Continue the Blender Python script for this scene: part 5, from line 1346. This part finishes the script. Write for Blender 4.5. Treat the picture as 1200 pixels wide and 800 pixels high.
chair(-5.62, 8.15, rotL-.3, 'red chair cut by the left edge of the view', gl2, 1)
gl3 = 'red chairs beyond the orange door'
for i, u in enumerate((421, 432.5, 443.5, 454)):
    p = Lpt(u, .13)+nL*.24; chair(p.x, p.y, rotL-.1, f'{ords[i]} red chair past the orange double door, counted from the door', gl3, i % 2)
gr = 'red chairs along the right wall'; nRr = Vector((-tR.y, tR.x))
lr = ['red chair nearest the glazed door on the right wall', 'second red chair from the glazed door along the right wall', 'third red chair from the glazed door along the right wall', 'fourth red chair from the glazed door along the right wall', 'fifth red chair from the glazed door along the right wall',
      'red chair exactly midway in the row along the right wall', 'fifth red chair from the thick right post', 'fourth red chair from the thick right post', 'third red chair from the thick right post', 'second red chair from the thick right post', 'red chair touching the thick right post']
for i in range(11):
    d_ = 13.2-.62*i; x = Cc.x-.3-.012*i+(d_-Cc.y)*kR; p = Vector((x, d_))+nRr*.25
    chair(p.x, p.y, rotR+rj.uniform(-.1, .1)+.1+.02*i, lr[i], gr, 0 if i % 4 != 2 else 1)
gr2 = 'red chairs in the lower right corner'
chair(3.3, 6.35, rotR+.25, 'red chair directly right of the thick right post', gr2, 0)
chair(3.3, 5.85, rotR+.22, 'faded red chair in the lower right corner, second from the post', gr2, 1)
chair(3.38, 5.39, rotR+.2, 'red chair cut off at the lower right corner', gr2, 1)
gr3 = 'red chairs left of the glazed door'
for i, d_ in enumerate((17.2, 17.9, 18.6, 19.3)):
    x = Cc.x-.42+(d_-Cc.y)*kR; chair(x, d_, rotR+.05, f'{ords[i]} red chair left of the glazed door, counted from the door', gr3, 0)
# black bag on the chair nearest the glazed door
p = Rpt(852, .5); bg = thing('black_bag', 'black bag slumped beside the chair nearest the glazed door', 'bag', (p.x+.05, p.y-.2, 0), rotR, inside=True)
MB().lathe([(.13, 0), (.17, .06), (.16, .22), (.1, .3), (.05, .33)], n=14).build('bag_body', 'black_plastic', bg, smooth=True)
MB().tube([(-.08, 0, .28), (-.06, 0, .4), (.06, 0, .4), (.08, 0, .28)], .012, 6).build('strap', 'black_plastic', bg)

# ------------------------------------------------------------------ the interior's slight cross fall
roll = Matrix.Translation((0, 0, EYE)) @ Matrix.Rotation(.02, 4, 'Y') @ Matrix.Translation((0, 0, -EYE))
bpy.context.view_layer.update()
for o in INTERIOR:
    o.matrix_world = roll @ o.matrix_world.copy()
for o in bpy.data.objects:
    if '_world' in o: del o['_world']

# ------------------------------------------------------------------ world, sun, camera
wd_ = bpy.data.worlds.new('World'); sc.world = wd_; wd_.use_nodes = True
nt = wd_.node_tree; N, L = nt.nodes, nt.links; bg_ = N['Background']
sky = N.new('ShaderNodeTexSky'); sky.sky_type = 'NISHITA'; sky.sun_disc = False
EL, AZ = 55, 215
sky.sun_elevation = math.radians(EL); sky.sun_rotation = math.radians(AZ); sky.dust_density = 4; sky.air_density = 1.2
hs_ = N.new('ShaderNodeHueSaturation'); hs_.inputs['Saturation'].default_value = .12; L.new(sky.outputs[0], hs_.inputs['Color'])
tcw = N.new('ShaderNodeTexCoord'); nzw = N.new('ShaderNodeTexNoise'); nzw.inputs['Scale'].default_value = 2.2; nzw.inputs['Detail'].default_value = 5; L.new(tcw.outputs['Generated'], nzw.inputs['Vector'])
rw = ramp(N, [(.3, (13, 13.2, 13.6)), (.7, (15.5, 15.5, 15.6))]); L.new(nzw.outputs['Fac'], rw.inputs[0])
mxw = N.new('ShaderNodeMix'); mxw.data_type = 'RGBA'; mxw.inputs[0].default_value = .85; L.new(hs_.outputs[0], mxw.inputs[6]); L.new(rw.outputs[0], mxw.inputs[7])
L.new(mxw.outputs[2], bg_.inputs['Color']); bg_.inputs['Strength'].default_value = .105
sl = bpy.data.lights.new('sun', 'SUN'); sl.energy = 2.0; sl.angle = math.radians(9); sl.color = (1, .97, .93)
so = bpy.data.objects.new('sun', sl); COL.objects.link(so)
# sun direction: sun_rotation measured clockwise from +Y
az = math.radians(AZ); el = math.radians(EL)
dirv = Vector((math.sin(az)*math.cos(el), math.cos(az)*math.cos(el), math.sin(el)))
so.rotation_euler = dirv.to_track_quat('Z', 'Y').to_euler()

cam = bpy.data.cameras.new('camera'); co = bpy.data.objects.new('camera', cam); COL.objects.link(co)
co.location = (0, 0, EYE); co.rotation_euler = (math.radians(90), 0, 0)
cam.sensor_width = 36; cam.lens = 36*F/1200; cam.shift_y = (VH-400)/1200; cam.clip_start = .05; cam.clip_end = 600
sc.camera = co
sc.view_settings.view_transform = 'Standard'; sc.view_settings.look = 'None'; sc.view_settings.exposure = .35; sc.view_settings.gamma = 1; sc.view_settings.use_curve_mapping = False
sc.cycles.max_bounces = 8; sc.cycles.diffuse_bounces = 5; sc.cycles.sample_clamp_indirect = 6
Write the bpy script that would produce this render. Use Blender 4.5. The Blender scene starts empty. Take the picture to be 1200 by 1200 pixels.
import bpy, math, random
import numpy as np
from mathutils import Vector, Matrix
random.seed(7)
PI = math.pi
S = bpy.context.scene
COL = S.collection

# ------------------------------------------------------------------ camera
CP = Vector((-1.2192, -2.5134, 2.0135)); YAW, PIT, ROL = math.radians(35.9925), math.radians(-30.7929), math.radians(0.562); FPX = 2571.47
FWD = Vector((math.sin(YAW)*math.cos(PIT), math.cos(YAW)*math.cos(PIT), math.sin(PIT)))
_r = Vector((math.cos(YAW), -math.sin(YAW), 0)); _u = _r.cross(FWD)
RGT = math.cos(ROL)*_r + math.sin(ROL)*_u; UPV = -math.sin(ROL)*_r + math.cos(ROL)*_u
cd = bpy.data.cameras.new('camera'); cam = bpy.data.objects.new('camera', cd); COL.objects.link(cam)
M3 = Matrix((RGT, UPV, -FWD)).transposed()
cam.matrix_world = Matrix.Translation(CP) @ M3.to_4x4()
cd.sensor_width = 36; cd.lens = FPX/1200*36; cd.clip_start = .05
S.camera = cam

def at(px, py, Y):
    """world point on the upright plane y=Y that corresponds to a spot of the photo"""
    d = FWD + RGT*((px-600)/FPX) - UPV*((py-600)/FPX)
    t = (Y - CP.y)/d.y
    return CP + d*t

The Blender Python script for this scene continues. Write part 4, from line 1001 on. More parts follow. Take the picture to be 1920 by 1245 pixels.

================================

__TO DO__: Search the lines for "Blender". Copy each line that has it.

__TASK OUTPUT__:
Continue the Blender Python script for this scene: part 5, from line 1346. This part finishes the script. Write for Blender 4.5. Treat the picture as 1200 pixels wide and 800 pixels high.
Write the bpy script that would produce this render. Use Blender 4.5. The Blender scene starts empty. Take the picture to be 1200 by 1200 pixels.
The Blender Python script for this scene continues. Write part 4, from line 1001 on. More parts follow. Take the picture to be 1920 by 1245 pixels.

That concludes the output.